A transformação digital impulsionada pela tecnologia blockchain está nos levando a questionar as bases tradicionais do sistema financeiro. A possibilidade de tokenizar moedas e títulos públicos pode reconfigurar funções monetárias essenciais – meio de troca, unidade de conta e reserva de valor – e desafiar o papel dos bancos centrais no processo.
O Novo Cenário: A Tokenização como Alternativa ao BRL
1. O Exemplo Cripto: LIDO e stETH
No universo das criptomoedas, a LIDO Finance revolucionou o staking de Ethereum (ETH) ao criar um token derivado: o stETH. Este token pode ser usado livremente em aplicações DeFi como meio de troca e investimento, enquanto acumula juros atrelados ao staking de ETH.
O paralelo para o mercado tradicional seria:
- Um fundo lastreado em títulos públicos brasileiros (Tesouro Nacional);
- O fundo emitiria um token equivalente (TesBRL) como cota de participação, livre para circular e servir como moeda de troca no dia a dia.
Imagine pagar o café no supermercado ou comprar um imóvel usando TesBRL – um token lastreado em títulos públicos que rende juros automaticamente.

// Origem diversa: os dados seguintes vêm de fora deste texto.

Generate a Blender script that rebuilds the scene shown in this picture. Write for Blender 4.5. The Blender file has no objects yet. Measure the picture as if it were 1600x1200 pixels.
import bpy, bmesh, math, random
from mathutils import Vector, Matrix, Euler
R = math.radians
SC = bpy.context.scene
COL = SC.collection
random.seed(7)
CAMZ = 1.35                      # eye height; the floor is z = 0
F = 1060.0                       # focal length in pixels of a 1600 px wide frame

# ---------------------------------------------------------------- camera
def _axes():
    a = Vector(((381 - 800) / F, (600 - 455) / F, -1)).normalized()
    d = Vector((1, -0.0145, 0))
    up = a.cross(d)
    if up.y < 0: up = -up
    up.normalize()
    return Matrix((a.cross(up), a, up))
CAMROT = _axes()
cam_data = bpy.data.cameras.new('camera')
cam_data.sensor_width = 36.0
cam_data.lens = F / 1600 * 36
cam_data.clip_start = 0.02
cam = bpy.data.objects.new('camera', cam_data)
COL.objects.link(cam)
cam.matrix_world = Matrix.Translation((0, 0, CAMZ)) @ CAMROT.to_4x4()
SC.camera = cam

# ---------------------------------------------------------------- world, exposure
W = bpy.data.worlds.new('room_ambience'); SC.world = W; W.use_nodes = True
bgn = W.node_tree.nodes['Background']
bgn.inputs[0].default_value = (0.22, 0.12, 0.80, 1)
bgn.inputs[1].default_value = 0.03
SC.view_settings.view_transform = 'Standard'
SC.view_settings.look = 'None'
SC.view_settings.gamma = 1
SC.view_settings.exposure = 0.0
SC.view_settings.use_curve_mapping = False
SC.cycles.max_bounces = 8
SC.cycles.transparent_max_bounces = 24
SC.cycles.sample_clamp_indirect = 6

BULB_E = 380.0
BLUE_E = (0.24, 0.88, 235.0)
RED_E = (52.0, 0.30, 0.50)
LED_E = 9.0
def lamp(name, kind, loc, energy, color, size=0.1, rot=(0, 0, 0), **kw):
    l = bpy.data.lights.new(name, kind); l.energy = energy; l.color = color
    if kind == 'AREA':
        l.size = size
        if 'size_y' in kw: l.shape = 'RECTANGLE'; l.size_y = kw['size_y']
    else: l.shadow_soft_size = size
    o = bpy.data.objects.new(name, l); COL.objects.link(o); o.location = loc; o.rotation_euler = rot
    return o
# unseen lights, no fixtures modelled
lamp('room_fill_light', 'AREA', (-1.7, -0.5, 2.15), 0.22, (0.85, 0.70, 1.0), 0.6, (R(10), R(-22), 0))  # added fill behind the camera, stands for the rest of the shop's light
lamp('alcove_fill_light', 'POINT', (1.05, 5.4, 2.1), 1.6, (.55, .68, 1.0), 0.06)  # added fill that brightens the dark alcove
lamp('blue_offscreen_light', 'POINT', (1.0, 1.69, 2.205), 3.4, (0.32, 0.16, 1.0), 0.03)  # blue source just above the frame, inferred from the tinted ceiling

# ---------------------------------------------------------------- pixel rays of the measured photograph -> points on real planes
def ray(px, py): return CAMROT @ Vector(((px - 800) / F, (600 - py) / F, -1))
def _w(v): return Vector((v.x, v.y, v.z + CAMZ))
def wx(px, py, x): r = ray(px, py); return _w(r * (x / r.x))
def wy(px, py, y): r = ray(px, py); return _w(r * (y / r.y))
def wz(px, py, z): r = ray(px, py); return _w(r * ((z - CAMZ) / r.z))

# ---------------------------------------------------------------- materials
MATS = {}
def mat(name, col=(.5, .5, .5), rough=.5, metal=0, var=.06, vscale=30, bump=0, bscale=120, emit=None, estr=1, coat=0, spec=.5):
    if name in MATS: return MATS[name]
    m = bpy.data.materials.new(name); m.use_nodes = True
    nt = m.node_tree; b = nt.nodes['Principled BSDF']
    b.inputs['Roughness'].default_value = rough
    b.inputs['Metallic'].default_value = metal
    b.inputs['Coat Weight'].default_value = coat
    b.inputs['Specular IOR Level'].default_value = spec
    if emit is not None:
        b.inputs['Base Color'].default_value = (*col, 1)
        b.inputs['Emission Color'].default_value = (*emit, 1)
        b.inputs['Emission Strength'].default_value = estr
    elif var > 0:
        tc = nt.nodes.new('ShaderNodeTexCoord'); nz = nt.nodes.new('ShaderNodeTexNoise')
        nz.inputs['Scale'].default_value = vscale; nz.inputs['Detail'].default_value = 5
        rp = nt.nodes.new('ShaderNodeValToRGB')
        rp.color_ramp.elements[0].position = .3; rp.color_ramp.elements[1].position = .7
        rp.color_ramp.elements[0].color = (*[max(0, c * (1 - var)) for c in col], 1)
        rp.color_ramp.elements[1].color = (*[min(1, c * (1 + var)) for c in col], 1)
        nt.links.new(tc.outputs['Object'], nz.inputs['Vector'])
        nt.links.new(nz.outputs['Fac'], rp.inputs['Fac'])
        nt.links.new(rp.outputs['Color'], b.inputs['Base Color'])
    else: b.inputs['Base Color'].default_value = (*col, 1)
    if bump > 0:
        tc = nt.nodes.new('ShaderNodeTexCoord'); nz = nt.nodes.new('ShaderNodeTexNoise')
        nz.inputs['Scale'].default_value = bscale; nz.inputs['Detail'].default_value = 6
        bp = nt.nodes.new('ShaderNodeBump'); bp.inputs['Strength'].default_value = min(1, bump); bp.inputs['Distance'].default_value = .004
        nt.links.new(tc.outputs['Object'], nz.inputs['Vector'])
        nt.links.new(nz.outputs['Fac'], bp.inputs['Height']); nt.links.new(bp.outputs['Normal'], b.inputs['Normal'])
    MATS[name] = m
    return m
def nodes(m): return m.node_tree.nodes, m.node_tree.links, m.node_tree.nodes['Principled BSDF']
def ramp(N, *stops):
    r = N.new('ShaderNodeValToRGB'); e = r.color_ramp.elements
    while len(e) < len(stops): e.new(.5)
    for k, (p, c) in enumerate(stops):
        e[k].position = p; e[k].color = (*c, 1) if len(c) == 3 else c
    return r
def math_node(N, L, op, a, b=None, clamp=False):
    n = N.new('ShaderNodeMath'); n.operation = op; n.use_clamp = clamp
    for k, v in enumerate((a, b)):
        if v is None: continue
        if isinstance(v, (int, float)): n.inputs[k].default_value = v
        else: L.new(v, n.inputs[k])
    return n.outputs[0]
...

TesBRL: Um Novo Papel para o Tesouro Nacional?
Aqui surgem perguntas intrigantes:
- Quem emite moeda? Atualmente, é o Banco Central (BCB). Contudo, com TesBRL, a emissão se tornaria um passivo direto do Tesouro Nacional. Isso gera um conflito estrutural entre política fiscal (Tesouro) e monetária (BCB).
- A senhoriagem seria redistribuída? Hoje, o BCB ganha com a emissão de moeda. Um TesBRL amplamente aceito poderia transferir essa receita ao Tesouro.

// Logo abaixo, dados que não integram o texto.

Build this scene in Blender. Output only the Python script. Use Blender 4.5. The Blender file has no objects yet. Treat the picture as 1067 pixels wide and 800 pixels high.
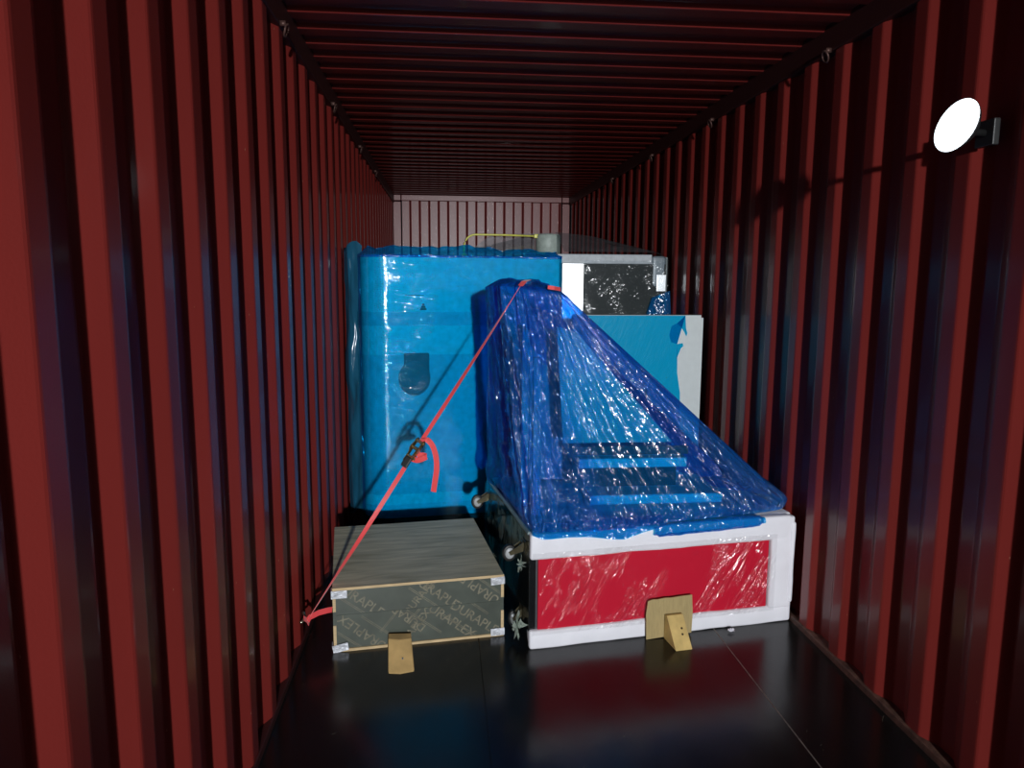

- Como ficaria o sistema bancário? Se TesBRL incorpora juros e circula como moeda, os bancos perderiam sua função intermediária de captação e emissão de crédito.
A Disrupção no Sistema Financeiro Atual
- CBDCs vs. Tokenização de Títulos
- As CBDCs (moedas digitais emitidas por bancos centrais) representam a digitalização do dinheiro físico e não pagam juros em quase nenhum projeto atual. O receio é que CBDCs com juros criem uma fuga de recursos dos bancos para o BC, desestabilizando o crédito.

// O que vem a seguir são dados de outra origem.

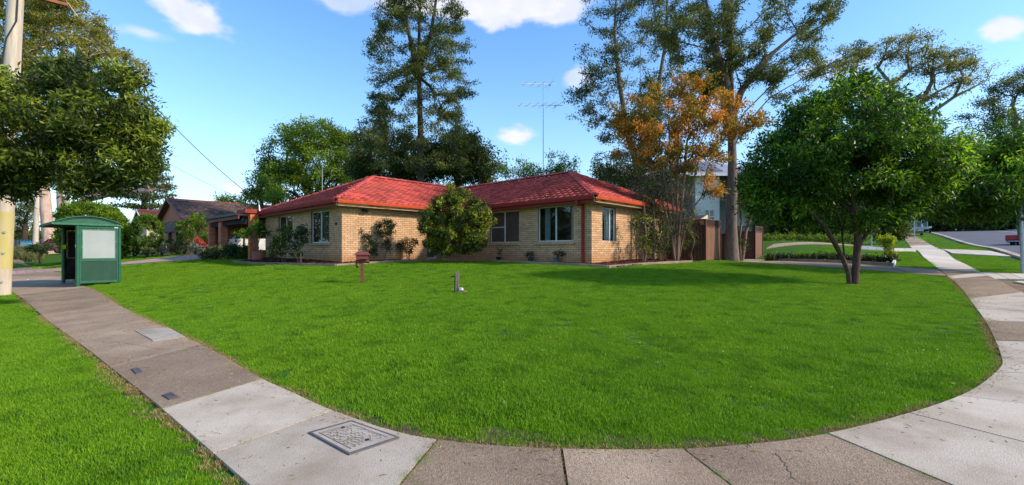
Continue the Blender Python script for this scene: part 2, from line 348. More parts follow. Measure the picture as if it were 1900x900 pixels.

- A tokenização de títulos públicos, por outro lado, criaria uma moeda híbrida que paga juros e circula livremente no mercado.
- Eliminação do Papel dos Bancos?
Se a população puder transacionar diretamente com TesBRL e obter rendimentos, qual seria a função dos bancos?
- Gestão de contas? Poderia ser automatizada por contratos inteligentes.
- Empréstimos? Tokenização de recebíveis e soluções DeFi já demonstram que a intermediação bancária é dispensável.
Implicações Futuras: Quem Dorme com o Inimigo?
- O Tesouro Nacional poderia emergir como um concorrente direto dos Bancos Centrais no controle da moeda, com impactos significativos na política monetária.
- Desafios de governança: A separação entre política fiscal (Tesouro) e monetária (BC) se tornaria obsoleta, gerando dilemas sobre controle inflacionário e estabilidade financeira.
- O poder da tokenização: A facilidade tecnológica para representar ativos em blockchain abre espaço para uma “descentralização da moeda”, aumentando o risco de fragmentação e competição entre emissores públicos e privados.
O Futuro: Integração ou Ruptura?
O Drex, a plataforma de Real Digital do Banco Central do Brasil, é apenas a ponta do iceberg. No horizonte, a tokenização de ativos oferece uma revolução na forma como armazenamos, transacionamos e acumulamos valor.
Se o Tesouro adotar a tokenização de títulos públicos como moeda funcional, o mundo verá uma ruptura definitiva com o sistema financeiro atual. O BCB estaria, de fato, “dormindo com o inimigo” – um Tesouro capaz de emitir, remunerar e circular sua própria moeda.
Por ora, esse cenário ainda é teórico, mas a tecnologia está pronta. A questão agora é regulatória e política. Como o mercado reagirá a essa nova dinâmica? O monopólio dos Bancos Centrais sobre a moeda será desafiado?